Nous avons établi les projections du besoin de financement actualisé du régime, qui ont été demandées par la Cour des comptes dans le cadre de l'exercice de certification. Les données sont cohérentes avec les précédentes, sauf qu'elles sont exprimées annuellement sur un graphique et indiquent la façon dont les retraites sont couvertes, ou non, à ce stade, par des cotisations salariales (la retenue pour pension), la contribution employeur et la partie « besoin de financement ». Cette fois, nous raisonnons en « système ouvert ».
De quelles hypothèses de besoins de financement, de projections à long terme dispose-t-on aujourd'hui pour commencer à réfléchir sur la réforme des retraites ?
En novembre 2007, le Conseil d'orientation des retraites a émis des hypothèses portant sur : le nombre de cotisants, le montant total de cotisations, le nombre de pensionnés de droit direct (qui est en augmentation), la pension moyenne (en augmentation parce que les nouveaux retraités ont eu à la fois une carrière plus longue et des salaires plus élevés que leur prédécesseurs) et un solde technique, qui se creuse, allant de moins 6 milliards d'euros en 2006, à moins 27 milliards d'euros en 2050.

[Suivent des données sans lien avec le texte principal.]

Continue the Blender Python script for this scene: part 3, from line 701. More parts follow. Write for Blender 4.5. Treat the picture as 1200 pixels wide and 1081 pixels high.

Le conseil va rendre publiques de nouvelles projections d'ici à la mi-avril. Je n'ai pas de raisons de croire que le profil de cette projection sera fondamentalement changé par rapport à ce que nous avons produit collectivement en 2007.
Revenons sur la réforme de 2003.
Celle-ci a essentiellement joué sur le paramètre « durée d'assurance », en passant progressivement de 37,5 annuités à 41 en 2012, puis probablement à 41,5 en 2020 en application d'une règle de partage des gains d'espérance de vie à 60 ans, à raison de deux tiers pour la vie active et un tiers pour la retraite. On observe depuis 2001 une augmentation de l'âge moyen de liquidation des pensions, régulière pour les catégories actives et un peu plus heurtée pour les catégories sédentaires. Mais, à y regarder de plus près, on aperçoit une baisse en début de période : c'est l'effet de la mise en oeuvre du dispositif « carrières longues », qui a permis à un certain nombre de fonctionnaires de partir de manière anticipée, ce qui a assez naturellement fait baisser l'âge moyen de départ à la retraite. Une fois l'effet de ce dispositif dissipé, on retrouve la tendance de long terme, qui est une tendance au décalage de l'âge de départ à la retraite, repoussé notamment par l'allongement de la durée de cotisations requise pour obtenir le taux plein.
Le dispositif de la surcote et de la décote est par ailleurs monté en charge. Pour la surcote, cela fut assez rapide, puisque celle-ci a été fixée à 3 % par année supplémentaire en 2004, puis à 5 % à partir de 2009. Près d'un tiers des agents partent aujourd'hui avec une pension de retraite surcotée de manière significative, puisque cela représente environ 100 euros par mois, ce qui n'est pas négligeable. La décote monte en puissance de manière beaucoup moins rapide – ce qui était l'effet recherché –, puisqu'elle ne touche que 16 % des agents, pour des montants faibles : de l'ordre de 34 euros par personne.
Un dernier élément de mise en place de la réforme de 2003 est à rappeler : le régime additionnel de la fonction publique. M. Raude en ayant parlé tout à l'heure, je ne m'étendrai pas sur le sujet.